In order for the sanitizer API to be usable, the browsers need to use the lower-level primitives anyway (e.g. they have to have a concrete whitelist, they need an inert DOM). It might be just a matter of exposing those primitives as a web API - which I believe might be simpler to agree on, than e.g. a list of necessary customization options and hooks for the sanitizer, and their actual implementation.
For example, for clients to migrate to a native sanitizer, the native impl. needs to provide a superset of customization options for all large userland sanitizers (in other words, SAFE_FOR_JQUERY, name policies, URL policies and all other features must be possible to implement via the exposed native hooks). A missing configuration knob would mean that a DOMPurify-ng (backwards compatible & wrapping over the native sanitizer) would have to make a second pass, legacy sanitization.
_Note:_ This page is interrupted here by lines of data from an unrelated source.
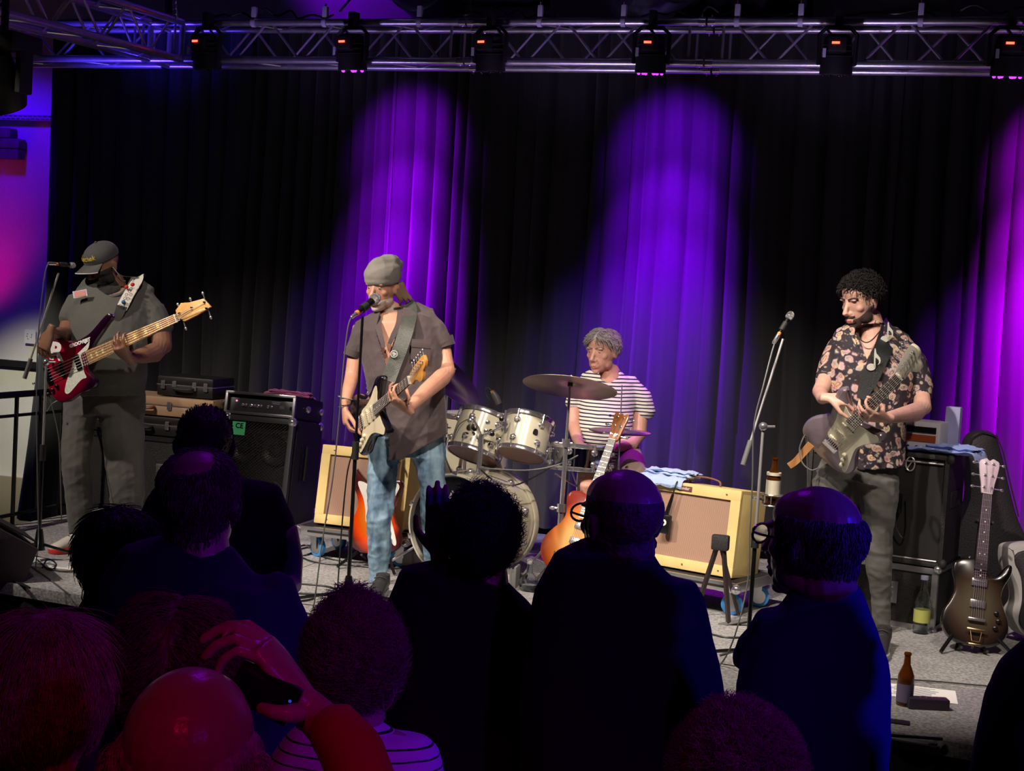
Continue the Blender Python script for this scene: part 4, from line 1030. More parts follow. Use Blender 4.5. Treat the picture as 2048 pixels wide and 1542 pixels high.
# bass drum -----------------------------------------------------------
ang = math.radians(31); bx = (_r0*math.sin(ang)+_f0*math.cos(ang)); bx = (bx).normalized()
cB = at(908, 1052, 7.78); cB.z = ZS+.297
bd = thing('bass_drum', 'cream bass drum with black front head and chrome claws', 'drum', Matrix.Translation(cB))
O = Vector((0, 0, 0)); rB = .275; hB = .40
MB().lathe([(rB-.006, 0.01), (rB-.004, .012), (rB-.004, hB-.01), (rB-.006, hB)], O, bx, 72).build('shell', cream, bd)
creamh = mat('cream_hoop', (.60, .57, .44), .25, coat=.6)
for z in (-.022, hB-.018):
    MB().lathe([(rB-.002, z), (rB+.008, z), (rB+.0085, z+.002), (rB+.0085, z+.038), (rB+.008, z+.04), (rB-.002, z+.04), (rB-.002, z)], O, bx, 72).build('hoop', creamh, bd)
MB().lathe([(rB-.012, -.004), (rB+.001, -.004), (rB+.001, .004), (rB-.012, .004), (rB-.012, -.004)], O, bx, 72).build('head_ring', chrome, bd)
fh = MB().lathe([(.001, .006), (rB-.008, .006), (rB-.008, .009), (.001, .009)], O, bx, 72).build('front_head', mat('front_head_black', (.010, .010, .011), .3), bd)
MB().lathe([(.001, hB), (rB-.004, hB), (rB-.004, hB+.004), (.001, hB+.004)], O, bx, 48).build('batter_head', headwh, bd)
zz = -bx; xx = Vector((0, 0, 1)).cross(zz).normalized(); yy = zz.cross(xx); T = Matrix((xx, yy, zz)).transposed().to_4x4(); T.translation = -bx*-.0045+yy*.150+xx*.018
text('NATAL', .088, mat('logo_white', (.75, .74, .70), .5), bd, T, 'white_lettering', .0006, bold=.0022)
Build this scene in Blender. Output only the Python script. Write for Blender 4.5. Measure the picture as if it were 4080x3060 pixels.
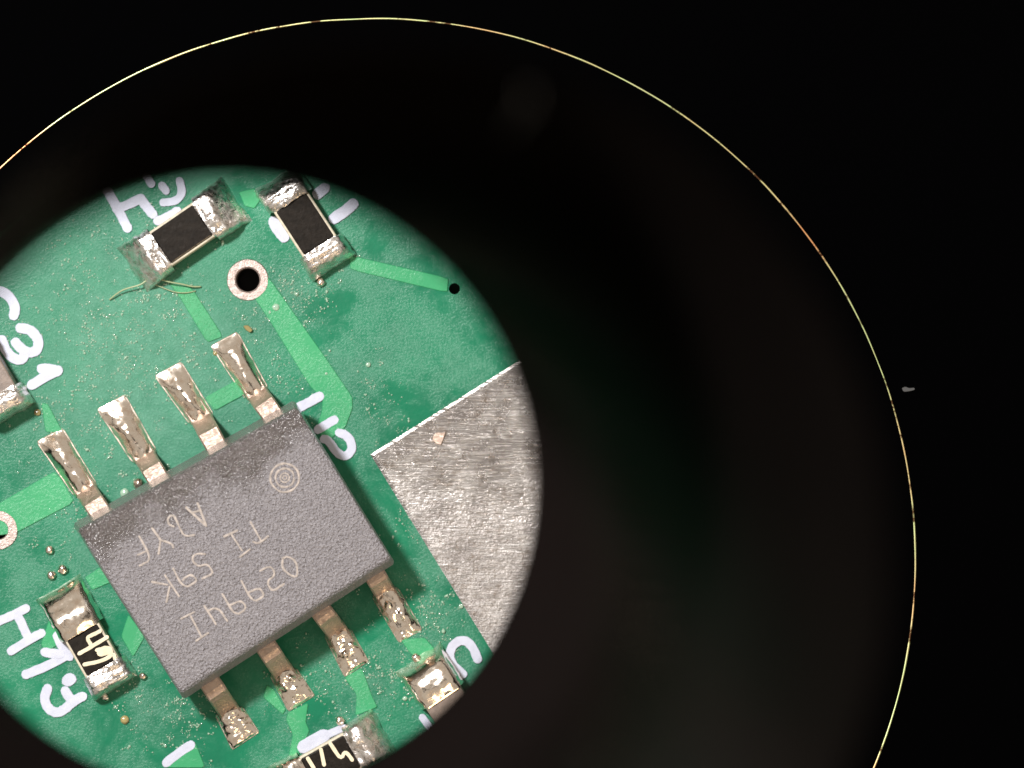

I’m just wondering if this wouldn’t be actually simpler to agree on & implement the primitives that don’t require that many config knobs to be functional (and so far over the years the client side sanitizers kept adding more config settings, suggesting that the devs actually need them). Lots of those primitives are already there and just need some finishing touches (e.g. the elem/attr list is implemented in browsers due to existing sanitizers, inert DOM APIs exists, but is inconsistent, DOMParser exists etc.). This task might be simply less bikesheddy, and more tangible to implement, than a full sanitizer.